The “distributed organizing” model, which Bond and Malitz employed in their work on Bernie Sanders’ first presidential campaign before taking it to Texas in 2018, has a similar aim: to create communities of volunteer leaders in areas without campaign staff.

O’Rourke’s presidential bid, according to interviews, won’t shift an emphasis away from organizing. Whether it’s “distributed organizing,” community organizing, relational organizing, they say, you will see a hyperlocal, grassroots operation driven at its heart by a single imperative: empowering people to have real leadership roles as volunteers.

As his team sees it, that means giving volunteers access to information inside the campaign like schedules and talking points; sending thank-you notes, per O’Rourke’s own instructions, to as many people he meets on the trail as possible; and finding ways to harness the sense of “positivity” among supporters that aides believe is unique to their campaign.
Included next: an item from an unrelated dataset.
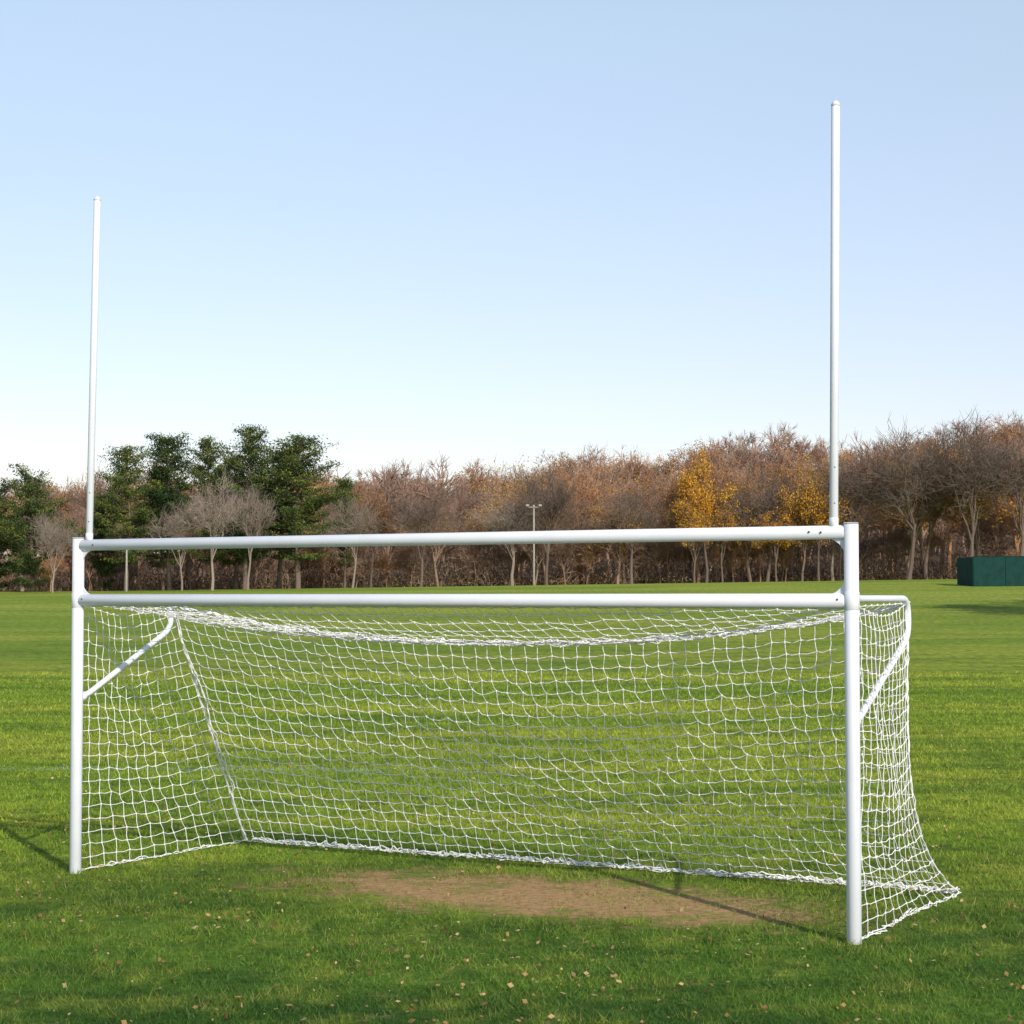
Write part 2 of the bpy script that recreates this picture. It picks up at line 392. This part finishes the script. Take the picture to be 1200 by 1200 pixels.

What the O’Rourke strategy ultimately looks like — how his organizing model compares to, say, that of Obama or Sanders — is a question aides admit they can’t quite answer yet. They have filled out the team in Iowa, the state slated to kick off voting next February, but in El Paso, key director and deputy director roles remain vacant or fluid.

O’Rourke allies expect to see more of a well-oiled machine after O’Malley Dillon comes on board full time next month in El Paso. She has met with the candidate at length and has been to Texas three or four times this year so far.

Still, aides are sensitive to suggestions that Beto 2020 is in any sort of “holding pattern” in the interim. An O’Rourke aide noted that “it’s perfectly normal for campaigns to announce managers after launching,” pointing to Elizabeth Warren’s manager, Roger Lau, as an example, though Lau ran Warren’s 2018 Senate reelection effort and has worked full time on her presidential campaign since its launch on New Year’s Eve.

“Just like every other campaign,” the O’Rourke aide said, “we are consistently building our team and adding additional staffers.”